27.12.08

The Mist

The Mist di Frank Darabont
(2007) USA

In un episodio de I Griffin, Stephen King veniva rappresentato come uno scrittore talmente ripiegato su sé stesso da trasformare qualsiasi oggetto in una minaccia per l'uomo pur di continuare a scrivere. Ho pensato a questo quando ho letto la trama di The Mist: un gruppo di persone rimane bloccata all'interno di un supermercato mentre fuori una fitta nebbia avvolge e uccide tutto ciò che incontra. Tralasciando ogni giudizio sul racconto scritto visto che qui si sta parlando del film, la buonissima resa della pellicola è da attribuire tutta a Darabont che si è occupato anche della scenegiatura. Darabont, si sa, ha già tratto ottimi film da alcuni dei migliori romanzi di King (Il miglio verde, Le ali della libertà) ma sembrava tenersi lontano dalle venature più horror dello scrittore americano.

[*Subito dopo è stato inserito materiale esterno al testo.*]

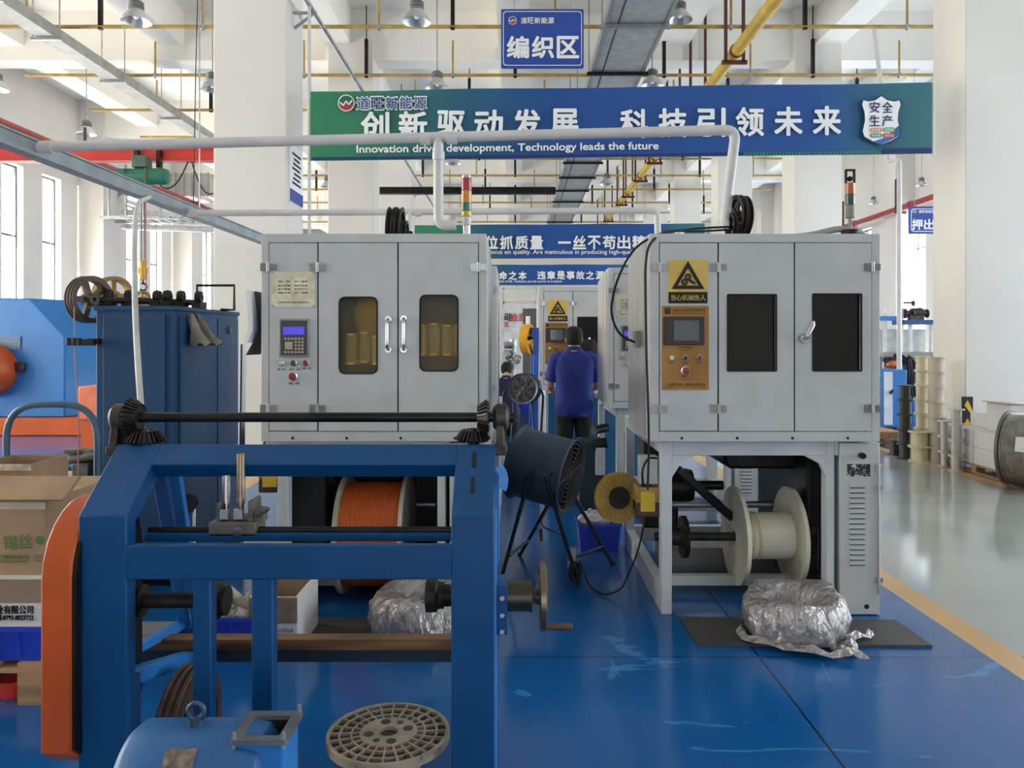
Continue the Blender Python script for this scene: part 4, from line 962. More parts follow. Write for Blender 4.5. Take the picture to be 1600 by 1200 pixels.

Stavolta sceglie quella via e va fino in findo: The Mist è un concentrato di tensione come non se ne vedevano da tempo, un abilissimo esempio di regia che vuole tenerti incollato alla sedia e con il cuore in gola fino alla fine. A guardar bene il film, si intuisce che Darabont ha ottenuto tutto ciò concentrandosi soprattutto sul nutrito gruppo di protagonisti, sulle loro paranoie e le loro debolezze, mettendo in scena quello che un pò tutti sappiamo ma che quando vediamo ci fà rimanere scossi: gli uomini, quando vengono terrorizzati e piegati dalla paura, farebbero di tutto pur di salvarsi e si affiderebbero a chiunque se questi gli promette la salvezza. Ogni riferimento a persone ed eventi accaduti negli ultimi anni in America come nel resto del mondo è, credo, per nulla casuale. Ecco, allora, che la macchina da presa non si allontana mai dai protagonisti, gli si incolla addosso cercando di cogliere ogni loro dolore, ogni loro spavento e sposta la sua attenzione sui 'mostri' solo quando le esigenze della sceneggiatura lo richiedono, sfruttando al massimo lo spazio ristretto dove si concentra l'azione e riportando fedelmente sullo schermo dei caratteri così complessi ma intuitivamente così facili come solo King sa descrivere. Darabont, alla fine, vuole andare oltre a ciò che King ha scritto e mette in scena un epilogo di suo pugno davvero disturbante, un atto agghiacciante e disperato, un finale cupo e nero come in America spesso non osano. Nessuna concessione alla speranza.
Non c'è da stupirsi, allora, se ancora una volta sono le allegorie più spietate a far emergere gli errori della società contemporanea: già The Village si era imposto come una delle migliori esposizioni sull'America post-11 settembre e The Mist non fà eccezione. Mi sembra, questa, la grande differenza tra il cinema americano e quello europeo: i primi preferiscono girare intorno alle cose e metabolizzarle a suon di parabole, in Europa si preferisce mettere in scena ciò che si vuol dire. Non sto dicendo che un metodo sia migliore dell'altro ma determinare quale approccio utilizzano diverse culture mi sembra faccia emergere pregi e difetti di una e dell'altra. Magari di questo torneremo a parlare.